ICT

ICT

Looking Optimistic Towards the Future

Close Up of a Network Connector | © iStockphoto

Source: Close Up of a Network Connector | © iStockphoto

Industry Overview

Germany's information and communications technology (ICT) industry is leading the way in shaping Europe's digital future. The German economy as a whole was able to weather the economic downturn much better than many of its European neighbours - thanks in large part to the strong performance ot the ICT sector.
Germany continues to be one of the world's most important exporters of ICT products, and its ICT industry is the EU's largest - for both customers and producers. Take a look at our impressive figures and see what opportunities the German market can offer you.

Our Industry in Numbers

  • Germany is Europe's largest ICT market by share of total sales (20.6% of the EU market)
  • Germany is the world’s fifth largest ICT market (4.5% of the global market)
  • Market volume, including consumer electronics, reached EUR 152 billion in 2013; for 2014 a market volume of EUR 154 billion is forecast
  • In 2013, the number of employees in the German ICT industry grew to 917.000 (+2% compared to 2012)
  • More than 78% of Germans are online
  • 41% of Germans use the internet on their mobile phones
  • In 2012, more than 1.7 million apps were downloaded (80% above 2011)


Market Potential

With more than 80 million inhabitants, the German market is very attractive to foreign ICT companies seeking to increase their European and/or global market share. The country is still a net importer of ICT products, especially of hardware and consumer electronics.
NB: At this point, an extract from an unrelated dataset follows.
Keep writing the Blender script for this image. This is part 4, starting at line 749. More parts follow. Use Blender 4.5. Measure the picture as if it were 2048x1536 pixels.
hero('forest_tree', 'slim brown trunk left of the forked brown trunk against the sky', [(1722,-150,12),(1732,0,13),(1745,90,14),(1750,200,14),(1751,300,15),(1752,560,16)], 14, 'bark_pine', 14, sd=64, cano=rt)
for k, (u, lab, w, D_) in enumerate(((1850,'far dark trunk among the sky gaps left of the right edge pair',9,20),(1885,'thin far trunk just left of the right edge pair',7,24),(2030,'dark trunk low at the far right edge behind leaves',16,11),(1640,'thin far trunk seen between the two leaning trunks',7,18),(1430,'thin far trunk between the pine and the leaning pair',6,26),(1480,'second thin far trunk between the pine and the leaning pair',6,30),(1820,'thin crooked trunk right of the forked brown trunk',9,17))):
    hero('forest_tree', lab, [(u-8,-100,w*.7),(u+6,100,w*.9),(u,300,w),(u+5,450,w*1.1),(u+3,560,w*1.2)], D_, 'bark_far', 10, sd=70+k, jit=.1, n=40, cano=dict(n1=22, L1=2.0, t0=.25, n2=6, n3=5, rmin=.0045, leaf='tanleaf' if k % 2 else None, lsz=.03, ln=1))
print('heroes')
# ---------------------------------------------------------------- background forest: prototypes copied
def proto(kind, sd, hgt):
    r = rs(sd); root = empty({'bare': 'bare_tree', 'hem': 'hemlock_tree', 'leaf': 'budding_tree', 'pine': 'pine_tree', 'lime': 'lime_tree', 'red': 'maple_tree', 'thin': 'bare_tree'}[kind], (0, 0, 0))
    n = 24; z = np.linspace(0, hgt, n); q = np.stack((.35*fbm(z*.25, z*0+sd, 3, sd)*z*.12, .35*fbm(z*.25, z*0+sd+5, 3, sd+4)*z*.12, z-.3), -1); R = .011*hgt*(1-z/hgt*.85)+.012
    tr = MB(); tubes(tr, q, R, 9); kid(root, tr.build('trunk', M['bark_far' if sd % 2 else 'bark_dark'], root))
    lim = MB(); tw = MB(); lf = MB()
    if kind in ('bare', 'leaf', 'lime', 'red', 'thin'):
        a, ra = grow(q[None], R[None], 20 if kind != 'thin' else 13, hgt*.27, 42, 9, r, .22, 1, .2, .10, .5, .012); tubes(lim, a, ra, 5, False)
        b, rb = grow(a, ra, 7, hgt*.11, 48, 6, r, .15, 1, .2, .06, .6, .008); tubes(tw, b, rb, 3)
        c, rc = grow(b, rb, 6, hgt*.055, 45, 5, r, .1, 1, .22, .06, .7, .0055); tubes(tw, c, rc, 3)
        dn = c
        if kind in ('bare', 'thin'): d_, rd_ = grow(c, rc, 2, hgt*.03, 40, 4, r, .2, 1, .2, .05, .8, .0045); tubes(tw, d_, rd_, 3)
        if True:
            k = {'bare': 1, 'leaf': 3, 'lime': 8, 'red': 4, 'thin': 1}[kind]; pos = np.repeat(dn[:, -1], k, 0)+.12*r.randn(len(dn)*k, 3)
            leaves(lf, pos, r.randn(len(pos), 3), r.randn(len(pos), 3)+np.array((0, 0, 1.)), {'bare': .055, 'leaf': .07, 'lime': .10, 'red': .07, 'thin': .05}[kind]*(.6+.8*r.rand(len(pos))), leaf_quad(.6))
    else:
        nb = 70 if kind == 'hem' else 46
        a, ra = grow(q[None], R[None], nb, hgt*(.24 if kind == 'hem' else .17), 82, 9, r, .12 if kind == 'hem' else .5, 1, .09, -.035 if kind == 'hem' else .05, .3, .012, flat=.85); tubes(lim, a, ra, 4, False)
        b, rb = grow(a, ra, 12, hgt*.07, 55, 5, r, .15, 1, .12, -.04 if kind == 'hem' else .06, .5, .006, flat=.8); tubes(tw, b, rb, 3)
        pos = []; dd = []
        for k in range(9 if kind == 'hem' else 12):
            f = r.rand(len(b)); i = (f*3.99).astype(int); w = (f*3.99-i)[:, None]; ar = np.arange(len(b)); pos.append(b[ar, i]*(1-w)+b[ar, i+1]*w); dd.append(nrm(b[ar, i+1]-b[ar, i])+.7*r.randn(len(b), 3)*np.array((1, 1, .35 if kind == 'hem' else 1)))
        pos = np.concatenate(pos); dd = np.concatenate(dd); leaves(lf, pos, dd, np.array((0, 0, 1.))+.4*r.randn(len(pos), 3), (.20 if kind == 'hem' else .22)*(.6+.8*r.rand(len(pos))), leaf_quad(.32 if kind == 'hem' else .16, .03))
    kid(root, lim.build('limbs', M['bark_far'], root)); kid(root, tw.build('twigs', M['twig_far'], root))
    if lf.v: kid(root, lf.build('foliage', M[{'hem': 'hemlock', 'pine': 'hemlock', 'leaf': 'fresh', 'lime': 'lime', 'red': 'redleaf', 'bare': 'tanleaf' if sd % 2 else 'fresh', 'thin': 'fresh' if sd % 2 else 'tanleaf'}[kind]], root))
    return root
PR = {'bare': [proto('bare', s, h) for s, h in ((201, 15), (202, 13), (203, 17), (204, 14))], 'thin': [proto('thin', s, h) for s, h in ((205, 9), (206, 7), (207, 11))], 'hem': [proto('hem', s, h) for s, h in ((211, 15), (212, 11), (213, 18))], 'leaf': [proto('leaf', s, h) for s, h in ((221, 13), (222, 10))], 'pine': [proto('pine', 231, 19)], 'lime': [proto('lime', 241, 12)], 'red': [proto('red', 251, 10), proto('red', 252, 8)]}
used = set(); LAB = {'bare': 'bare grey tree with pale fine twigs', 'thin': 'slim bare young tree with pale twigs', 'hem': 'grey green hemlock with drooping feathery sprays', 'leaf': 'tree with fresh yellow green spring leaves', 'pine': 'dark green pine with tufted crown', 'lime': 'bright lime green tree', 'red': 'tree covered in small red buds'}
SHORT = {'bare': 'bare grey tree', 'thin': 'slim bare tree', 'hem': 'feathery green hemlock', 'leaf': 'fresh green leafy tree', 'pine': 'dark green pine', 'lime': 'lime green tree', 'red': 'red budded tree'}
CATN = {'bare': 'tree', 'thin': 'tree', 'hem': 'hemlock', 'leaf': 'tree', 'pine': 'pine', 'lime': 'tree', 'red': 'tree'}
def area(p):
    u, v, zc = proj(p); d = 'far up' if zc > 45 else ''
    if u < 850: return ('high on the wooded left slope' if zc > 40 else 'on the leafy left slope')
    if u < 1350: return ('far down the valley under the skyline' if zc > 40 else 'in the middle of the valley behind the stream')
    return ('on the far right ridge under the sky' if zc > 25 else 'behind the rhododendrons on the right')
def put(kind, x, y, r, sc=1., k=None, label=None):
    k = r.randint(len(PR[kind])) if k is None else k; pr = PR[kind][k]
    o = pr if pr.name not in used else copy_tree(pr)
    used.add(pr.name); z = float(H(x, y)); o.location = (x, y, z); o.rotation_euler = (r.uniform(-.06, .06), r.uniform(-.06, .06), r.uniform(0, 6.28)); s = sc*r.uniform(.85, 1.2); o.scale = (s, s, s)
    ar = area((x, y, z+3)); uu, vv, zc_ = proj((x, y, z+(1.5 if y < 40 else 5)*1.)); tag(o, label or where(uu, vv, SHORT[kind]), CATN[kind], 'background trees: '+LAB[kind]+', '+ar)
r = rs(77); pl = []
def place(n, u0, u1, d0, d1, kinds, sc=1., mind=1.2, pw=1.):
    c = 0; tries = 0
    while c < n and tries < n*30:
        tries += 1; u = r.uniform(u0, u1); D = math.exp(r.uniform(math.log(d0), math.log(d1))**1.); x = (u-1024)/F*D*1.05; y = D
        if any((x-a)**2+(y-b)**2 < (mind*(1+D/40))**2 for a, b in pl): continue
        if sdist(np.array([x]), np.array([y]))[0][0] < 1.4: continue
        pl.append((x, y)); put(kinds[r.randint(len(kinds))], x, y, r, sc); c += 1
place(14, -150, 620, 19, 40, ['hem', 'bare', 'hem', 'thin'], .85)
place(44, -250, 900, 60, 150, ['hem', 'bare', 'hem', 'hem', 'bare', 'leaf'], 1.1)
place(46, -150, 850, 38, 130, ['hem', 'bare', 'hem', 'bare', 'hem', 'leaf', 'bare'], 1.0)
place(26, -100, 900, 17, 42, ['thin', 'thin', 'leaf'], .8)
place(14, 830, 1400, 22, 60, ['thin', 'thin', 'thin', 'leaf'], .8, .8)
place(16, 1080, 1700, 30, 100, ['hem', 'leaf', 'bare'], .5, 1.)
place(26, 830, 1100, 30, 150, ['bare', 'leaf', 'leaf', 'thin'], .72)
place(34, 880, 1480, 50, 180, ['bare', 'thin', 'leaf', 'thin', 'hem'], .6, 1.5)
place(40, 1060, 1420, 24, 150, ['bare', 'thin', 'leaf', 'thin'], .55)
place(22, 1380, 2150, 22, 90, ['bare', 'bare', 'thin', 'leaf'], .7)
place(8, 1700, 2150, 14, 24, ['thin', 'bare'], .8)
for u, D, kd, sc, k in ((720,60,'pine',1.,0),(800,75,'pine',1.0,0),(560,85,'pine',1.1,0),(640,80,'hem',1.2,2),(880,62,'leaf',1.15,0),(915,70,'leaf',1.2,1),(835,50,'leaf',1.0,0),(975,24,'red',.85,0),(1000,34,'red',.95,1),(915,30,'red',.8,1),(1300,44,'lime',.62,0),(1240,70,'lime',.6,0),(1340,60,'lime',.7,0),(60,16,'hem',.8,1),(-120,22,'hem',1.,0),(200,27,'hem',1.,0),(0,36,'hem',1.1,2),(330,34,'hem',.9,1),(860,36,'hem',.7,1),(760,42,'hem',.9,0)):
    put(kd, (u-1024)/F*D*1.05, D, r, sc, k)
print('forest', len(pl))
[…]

Germany’s highly diversified economy allowed it to weather the economic crisis much better and in a shorter time than expected. The ICT industry, in particular, has proven to be an important catalyst for the growing German economy. The prevailing mood in Germany's high-tech sector is one of optimism. According to Germany's Federal Association for Information Technology, Telecommunications and New Media (BITKOM), expectations continued to improve in 2013. The most pronounced market trends are the increasing implementation of technologies such as cloud computing and the growing mobile data services segment.

Market Access

Enterprises exporting ICT hardware products to Germany must make sure that their goods are CE certified. The CE Mark identifies a product as complying with EU health and safety standards. Depending on the type of product, conformity can be proven by the manufacturer or with the involvement of an authorized body. Manufacturers and exporters must be aware that in Germany, software and other ICT products should be modified according to the country's customs and language.

Manufacturers, importers and distributors of ICT equipment must also make sure to comply with the Elektro G legislation in Germany. This legislation is based on the EU Waste Electrical and Electronic Equipment (WEEE) and Restrictions on Hazardous Substances (RoHS) directives and requires that manufacturers and importers of electrical and electronic equipment (EEE) register all electronic products put on the German market with the Foundation Elektro-Altgeraete Register (EAR). The Elektro G also requires that manufacturers and importers offer a collection and waste disposal scheme for these products at their own cost. They may either participate in an existing collection scheme or establish their own collection system. Information on existing recycling firms can be obtained from the Association for Secondary Raw Materials and Waste Disposal. Furthermore, the ''Elektro G'' limits and reduces the use of certain hazardous substances (RoHS) in new electrical and electronic equipment, e.g. lead, cadmium, mercury, etc.

Distribution Channels and Supporting Institutions

Foreign companies wanting to enter the German ICT market must carefully select the distribution channel appropriate for their products. Depending on the nature of the product, foreign ICT companies can contact specialized sales agents or distributors. Another possibility to enter the market is to form a joint venture with a local ICT company or of course to open a subsidiary.

Foreign ICT exporters should keep in mind that German customers prefer to rely on local support for the maintenance of these products. For this reason, Foreign ICT enterprises must make sure that their troubleshooting and service departments are easily accessible to their customers. ICT related institutions in Germany can be of great help in finding the best way of approaching the market. The German Association for Information Technology, Telecommunication and New Media (BITKOM) represents 90 percent of the ICT market which comprises more than 2,300 companies including 800 midsized companies. BITKOM also offers a Supplier Directory which is the central online catalogue for the entire German IT, Telecommunications and New Media Trade. The directory/database contains around 7,400 entries of companies in the ICT sector.

Other helpful organizations in the ICT sector are the German Electrical and Electronic Manufacturers' Association (ZVEI), the German Federal Association of the Digital Economy (BVDW) and the German E-Commerce Association (ECO).